Problem to solve:
Transcribe the data in full and exactly, omitting any pictures.

*** Data lines

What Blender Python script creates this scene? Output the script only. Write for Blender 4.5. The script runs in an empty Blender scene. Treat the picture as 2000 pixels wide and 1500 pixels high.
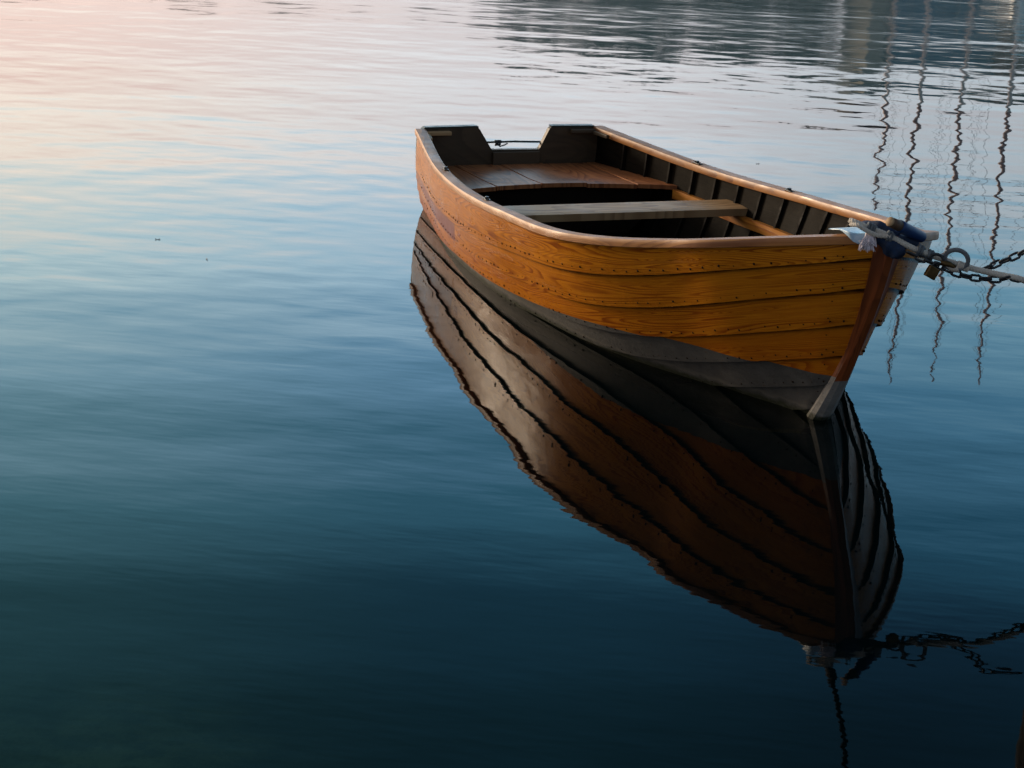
import bpy, bmesh, math, random
import numpy as np
from mathutils import Vector, Matrix
R = math.radians
random.seed(5)
SC = bpy.context.scene
COL = SC.collection

# ------------------------------------------------------------------ camera
CAM_H, PITCH, ROLL, FPX = 2.6008, 17.0948, 2.8515, 4265.76
cam = bpy.data.cameras.new('camera')
cam.lens = FPX / 2000 * 36.0
cam.sensor_width = 36.0
cam.clip_start = 0.05
cam.clip_end = 5000
cam_o = bpy.data.objects.new('camera', cam)
COL.objects.link(cam_o)
cam_o.matrix_world = Matrix.Translation((0, 0, CAM_H)) @ Matrix.Rotation(R(90 - PITCH), 4, 'X') @ Matrix.Rotation(R(ROLL), 4, 'Z')
SC.camera = cam_o
SC.view_settings.view_transform = 'Standard'
SC.view_settings.look = 'None'
SC.view_settings.exposure = 0.0
SC.view_settings.gamma = 1.0
SC.cycles.max_bounces = 8
SC.cycles.sample_clamp_indirect = 6

# ------------------------------------------------------------------ node helpers
class NT:
    def __init__(s, tree):
        s.t = tree; s.n = tree.nodes; s.l = tree.links
    def node(s, kind, **kw):
        n = s.n.new(kind)
        for k, v in kw.items(): setattr(n, k, v)
        return n
    def put(s, sock, v):
        if isinstance(v, bpy.types.NodeSocket): s.l.new(v, sock)
        elif v is not None:
            if isinstance(v, (tuple, list)) and len(v) == 3 and sock.type == 'RGBA': v = (*v, 1)
            sock.default_value = v
    def math(s, op, a, b=None, c=None, clamp=False):
        n = s.node('ShaderNodeMath', operation=op); n.use_clamp = clamp
        s.put(n.inputs[0], a)
        if b is not None: s.put(n.inputs[1], b)
        if c is not None: s.put(n.inputs[2], c)
        return n.outputs[0]
    def vmath(s, op, a, b=None):
        n = s.node('ShaderNodeVectorMath', operation=op)
        s.put(n.inputs[0], a)
        if b is not None: s.put(n.inputs[1], b)
        return n.outputs[0]
    def mix(s, f, a, b, blend='MIX'):
        n = s.node('ShaderNodeMix', data_type='RGBA', blend_type=blend)
        s.put(n.inputs[0], f); s.put(n.inputs[6], a); s.put(n.inputs[7], b)
        return n.outputs[2]
    def ramp(s, f, stops, interp='LINEAR'):
        n = s.node('ShaderNodeValToRGB'); cr = n.color_ramp; cr.interpolation = interp
        while len(cr.elements) < len(stops): cr.elements.new(0.5)
        for e, (p, c) in zip(cr.elements, stops):
            e.position = p
            e.color = (c, c, c, 1) if isinstance(c, (int, float)) else (*c, 1)
        s.put(n.inputs[0], f)
        return n.outputs[0]
    def maprange(s, v, a, b, c=0.0, d=1.0, smooth=False):
        n = s.node('ShaderNodeMapRange'); n.clamp = True
        if smooth: n.interpolation_type = 'SMOOTHSTEP'
        s.put(n.inputs[0], v)
        for i, x in enumerate((a, b, c, d)): s.put(n.inputs[i + 1], x)
        return n.outputs[0]
    def noise(s, vec, scale=1.0, detail=2.0, rough=0.5, dist=0.0):
        n = s.node('ShaderNodeTexNoise')
        s.put(n.inputs['Vector'], vec); s.put(n.inputs['Scale'], scale)
        n.inputs['Detail'].default_value = detail; n.inputs['Roughness'].default_value = rough
        n.inputs['Distortion'].default_value = dist
        return n.outputs['Fac']
    def mapping(s, vec, scale=(1, 1, 1), loc=(0, 0, 0), rot=(0, 0, 0)):
        n = s.node('ShaderNodeMapping'); s.put(n.inputs[0], vec)
        n.inputs['Scale'].default_value = scale; n.inputs['Location'].default_value = loc
        n.inputs['Rotation'].default_value = rot
        return n.outputs[0]
    def bump(s, h, dist, strength=1.0, normal=None):
        n = s.node('ShaderNodeBump'); s.put(n.inputs['Height'], h)
        n.inputs['Distance'].default_value = dist; n.inputs['Strength'].default_value = strength
        if normal is not None: s.l.new(normal, n.inputs['Normal'])
        return n.outputs[0]
    def sep(s, v):
        n = s.node('ShaderNodeSeparateXYZ'); s.put(n.inputs[0], v); return n.outputs
    def comb(s, x, y, z=0.0):
        n = s.node('ShaderNodeCombineXYZ')
        for i, v in enumerate((x, y, z)): s.put(n.inputs[i], v)
        return n.outputs[0]

def new_mat(name):
    m = bpy.data.materials.new(name); m.use_nodes = True
    m.node_tree.nodes.clear()
    t = NT(m.node_tree); out = t.node('ShaderNodeOutputMaterial')
    return m, t, out
def principled(t, out, base, rough=0.5, metal=0.0, coat=0.0, coat_rough=0.1, normal=None, spec=0.5):
    p = t.node('ShaderNodeBsdfPrincipled')
    t.put(p.inputs['Base Color'], base); t.put(p.inputs['Roughness'], rough)
    t.put(p.inputs['Metallic'], metal); t.put(p.inputs['Coat Weight'], coat)
    t.put(p.inputs['Coat Roughness'], coat_rough); t.put(p.inputs['Specular IOR Level'], spec)
    if normal is not None: t.l.new(normal, p.inputs['Normal'])
    t.l.new(p.outputs[0], out.inputs[0])
    return p

# ------------------------------------------------------------------ world: dusk sky, glow low on the left
SUN_AZ, SUN_EL = -52.0, 9.0            # azimuth from +Y, to the right positive
w = bpy.data.worlds.new('World'); SC.world = w; w.use_nodes = True
w.node_tree.nodes.clear()
t = NT(w.node_tree); wo = t.node('ShaderNodeOutputWorld')
tc = t.node('ShaderNodeTexCoord').outputs['Generated']
sx, sy, sz = t.sep(tc)
el = t.math('MULTIPLY', t.math('ARCSINE', sz), 180 / math.pi)
elw = t.math('ADD', el, t.math('MULTIPLY', t.math('SUBTRACT', t.noise(t.mapping(tc, (2.0, 2.0, 9.0)), 3.0, 3.0), 0.5), 1.6))
f = t.math('DIVIDE', elw, 60.0, clamp=True)
az = t.math('MULTIPLY', t.math('ARCTAN2', sx, sy), 180 / math.pi)
S = 4.0
def st(deg, r, g, b): return (deg / 60.0, (r / S, g / S, b / S))
rightC = t.ramp(f, [st(0, 1.080, 1.058, 1.134), st(8, 1.188, 1.188, 1.296), st(11, 1.432, 1.707, 1.928), st(14, 0.719, 1.522, 2.094), st(17, 0.344, 1.084, 1.775),
                    st(20, 0.111, 0.581, 1.031), st(23, 0.031, 0.198, 0.414), st(28, 0.010, 0.076, 0.120), st(60, 0.140, 0.130, 0.150)])
midC = t.ramp(f, [st(0, 1.404, 1.188, 1.188), st(8, 1.674, 1.512, 1.566), st(11, 2.462, 2.527, 2.657), st(14, 1.528, 2.466, 3.206), st(17, 0.705, 1.620, 2.535),
                  st(20, 0.209, 0.865, 1.378), st(23, 0.066, 0.384, 0.666), st(28, 0.022, 0.156, 0.212), st(60, 0.140, 0.130, 0.150)])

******

Finished answer:
What Blender Python script creates this scene? Output the script only. Write for Blender 4.5. The script runs in an empty Blender scene. Treat the picture as 2000 pixels wide and 1500 pixels high.
import bpy, bmesh, math, random
import numpy as np
from mathutils import Vector, Matrix
R = math.radians
random.seed(5)
SC = bpy.context.scene
COL = SC.collection

# ------------------------------------------------------------------ camera
CAM_H, PITCH, ROLL, FPX = 2.6008, 17.0948, 2.8515, 4265.76
cam = bpy.data.cameras.new('camera')
cam.lens = FPX / 2000 * 36.0
cam.sensor_width = 36.0
cam.clip_start = 0.05
cam.clip_end = 5000
cam_o = bpy.data.objects.new('camera', cam)
COL.objects.link(cam_o)
cam_o.matrix_world = Matrix.Translation((0, 0, CAM_H)) @ Matrix.Rotation(R(90 - PITCH), 4, 'X') @ Matrix.Rotation(R(ROLL), 4, 'Z')
SC.camera = cam_o
SC.view_settings.view_transform = 'Standard'
SC.view_settings.look = 'None'
SC.view_settings.exposure = 0.0
SC.view_settings.gamma = 1.0
SC.cycles.max_bounces = 8
SC.cycles.sample_clamp_indirect = 6

# ------------------------------------------------------------------ node helpers
class NT:
    def __init__(s, tree):
        s.t = tree; s.n = tree.nodes; s.l = tree.links
    def node(s, kind, **kw):
        n = s.n.new(kind)
        for k, v in kw.items(): setattr(n, k, v)
        return n
    def put(s, sock, v):
        if isinstance(v, bpy.types.NodeSocket): s.l.new(v, sock)
        elif v is not None:
            if isinstance(v, (tuple, list)) and len(v) == 3 and sock.type == 'RGBA': v = (*v, 1)
            sock.default_value = v
    def math(s, op, a, b=None, c=None, clamp=False):
        n = s.node('ShaderNodeMath', operation=op); n.use_clamp = clamp
        s.put(n.inputs[0], a)
        if b is not None: s.put(n.inputs[1], b)
        if c is not None: s.put(n.inputs[2], c)
        return n.outputs[0]
    def vmath(s, op, a, b=None):
        n = s.node('ShaderNodeVectorMath', operation=op)
        s.put(n.inputs[0], a)
        if b is not None: s.put(n.inputs[1], b)
        return n.outputs[0]
    def mix(s, f, a, b, blend='MIX'):
        n = s.node('ShaderNodeMix', data_type='RGBA', blend_type=blend)
        s.put(n.inputs[0], f); s.put(n.inputs[6], a); s.put(n.inputs[7], b)
        return n.outputs[2]
    def ramp(s, f, stops, interp='LINEAR'):
        n = s.node('ShaderNodeValToRGB'); cr = n.color_ramp; cr.interpolation = interp
        while len(cr.elements) < len(stops): cr.elements.new(0.5)
        for e, (p, c) in zip(cr.elements, stops):
            e.position = p
            e.color = (c, c, c, 1) if isinstance(c, (int, float)) else (*c, 1)
        s.put(n.inputs[0], f)
        return n.outputs[0]
    def maprange(s, v, a, b, c=0.0, d=1.0, smooth=False):
        n = s.node('ShaderNodeMapRange'); n.clamp = True
        if smooth: n.interpolation_type = 'SMOOTHSTEP'
        s.put(n.inputs[0], v)
        for i, x in enumerate((a, b, c, d)): s.put(n.inputs[i + 1], x)
        return n.outputs[0]
    def noise(s, vec, scale=1.0, detail=2.0, rough=0.5, dist=0.0):
        n = s.node('ShaderNodeTexNoise')
        s.put(n.inputs['Vector'], vec); s.put(n.inputs['Scale'], scale)
        n.inputs['Detail'].default_value = detail; n.inputs['Roughness'].default_value = rough
        n.inputs['Distortion'].default_value = dist
        return n.outputs['Fac']
    def mapping(s, vec, scale=(1, 1, 1), loc=(0, 0, 0), rot=(0, 0, 0)):
        n = s.node('ShaderNodeMapping'); s.put(n.inputs[0], vec)
        n.inputs['Scale'].default_value = scale; n.inputs['Location'].default_value = loc
        n.inputs['Rotation'].default_value = rot
        return n.outputs[0]
    def bump(s, h, dist, strength=1.0, normal=None):
        n = s.node('ShaderNodeBump'); s.put(n.inputs['Height'], h)
        n.inputs['Distance'].default_value = dist; n.inputs['Strength'].default_value = strength
        if normal is not None: s.l.new(normal, n.inputs['Normal'])
        return n.outputs[0]
    def sep(s, v):
        n = s.node('ShaderNodeSeparateXYZ'); s.put(n.inputs[0], v); return n.outputs
    def comb(s, x, y, z=0.0):
        n = s.node('ShaderNodeCombineXYZ')
        for i, v in enumerate((x, y, z)): s.put(n.inputs[i], v)
        return n.outputs[0]

def new_mat(name):
    m = bpy.data.materials.new(name); m.use_nodes = True
    m.node_tree.nodes.clear()
    t = NT(m.node_tree); out = t.node('ShaderNodeOutputMaterial')
    return m, t, out
def principled(t, out, base, rough=0.5, metal=0.0, coat=0.0, coat_rough=0.1, normal=None, spec=0.5):
    p = t.node('ShaderNodeBsdfPrincipled')
    t.put(p.inputs['Base Color'], base); t.put(p.inputs['Roughness'], rough)
    t.put(p.inputs['Metallic'], metal); t.put(p.inputs['Coat Weight'], coat)
    t.put(p.inputs['Coat Roughness'], coat_rough); t.put(p.inputs['Specular IOR Level'], spec)
    if normal is not None: t.l.new(normal, p.inputs['Normal'])
    t.l.new(p.outputs[0], out.inputs[0])
    return p

# ------------------------------------------------------------------ world: dusk sky, glow low on the left
SUN_AZ, SUN_EL = -52.0, 9.0            # azimuth from +Y, to the right positive
w = bpy.data.worlds.new('World'); SC.world = w; w.use_nodes = True
w.node_tree.nodes.clear()
t = NT(w.node_tree); wo = t.node('ShaderNodeOutputWorld')
tc = t.node('ShaderNodeTexCoord').outputs['Generated']
sx, sy, sz = t.sep(tc)
el = t.math('MULTIPLY', t.math('ARCSINE', sz), 180 / math.pi)
elw = t.math('ADD', el, t.math('MULTIPLY', t.math('SUBTRACT', t.noise(t.mapping(tc, (2.0, 2.0, 9.0)), 3.0, 3.0), 0.5), 1.6))
f = t.math('DIVIDE', elw, 60.0, clamp=True)
az = t.math('MULTIPLY', t.math('ARCTAN2', sx, sy), 180 / math.pi)
S = 4.0
def st(deg, r, g, b): return (deg / 60.0, (r / S, g / S, b / S))
rightC = t.ramp(f, [st(0, 1.080, 1.058, 1.134), st(8, 1.188, 1.188, 1.296), st(11, 1.432, 1.707, 1.928), st(14, 0.719, 1.522, 2.094), st(17, 0.344, 1.084, 1.775),
                    st(20, 0.111, 0.581, 1.031), st(23, 0.031, 0.198, 0.414), st(28, 0.010, 0.076, 0.120), st(60, 0.140, 0.130, 0.150)])
midC = t.ramp(f, [st(0, 1.404, 1.188, 1.188), st(8, 1.674, 1.512, 1.566), st(11, 2.462, 2.527, 2.657), st(14, 1.528, 2.466, 3.206), st(17, 0.705, 1.620, 2.535),
                  st(20, 0.209, 0.865, 1.378), st(23, 0.066, 0.384, 0.666), st(28, 0.022, 0.156, 0.212), st(60, 0.140, 0.130, 0.150)])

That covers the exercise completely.